En primer lugar, los ángeles pierden importan­cia puesto que su función la cumplen eminentemente Cristo y el Espíritu. Después, Jesús no confirma la comprensión demoníaca y prácti­cas mágicas de la época, sino que subraya la soberanía de Dios y su enviado, quien actúa con autoridad y los demonios le obedecen (cf. Mc 1,27), además de otorgar a sus discípulos el poder frente a ellos (cf. Mt 10, 1.8).
• Una historia que complica el tema
La novedad de Jesús, por un lado, conduce a la "cristologización de lo angélico" y, por otro, más que detenerse a construir teorías o explicacio­nes del mal, empuja a luchar contra él, a desenmascarar y plantar batalla a "lo demoníaco".
La historia de la Iglesia y la teología, no obstan­te, se vieron obligadas a desarrollar teóricamente el tema. Y los jaleos se multiplicaron. Así, al estudiar el texto de Génesis 6,1-4, que se refiere al origen de los demonios o "hijos de Dios", la rebelión de que se habla allí se achacó a las relaciones sexuales entre los ángeles y las mujeres. Con el tiempo surgiría toda una "espi­ritualidad angelical" -encabezada por el "ángel de la guarda" y su "dulce compañía"- continua­mente azuzada por el demonio.

3 AMOR, SALVACIÓN Y... ¡LIBERTAD ENTRE ANGELES Y DEMONIOS!
Amor y salvación, como claves del origen y destino del hombre, y vida en libertad, como definición fundamental del camino hasta la meta, son las verdades esenciales con las que Dios quiere al ser humano. Fuera de esos lími­tes ha habido y hay no poco de invención y hasta de superstición.
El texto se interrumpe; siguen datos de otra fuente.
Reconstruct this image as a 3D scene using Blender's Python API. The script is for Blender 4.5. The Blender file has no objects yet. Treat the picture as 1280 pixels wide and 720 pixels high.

Demonio y ángeles tienen más de símbolo que de cualquier otra cosa o realidad. Respecto al primero, por ejemplo, los últimos papas lo iden­tifican con "el mentiroso cósmico" (Juan Pablo II) o con "aquel mal, que llamamos demonio" (Pablo VI). Sin embargo, el misterio del bien y del mal al que remiten, nos obligan a conside­rarlos como algo más que un símbolo. Ángeles y demonios no son realidades personales, pero tampoco meras figuras simbólicas: los prime­ros, nos sirven para personalizarnos, para ha­cernos personas conforme a cuanto Dios nos sugiere; los segundos, representan la antiper­sona, están en ese mal que nos deshace como personas, en esa libertad que termina convir­tiéndonos en esclavos.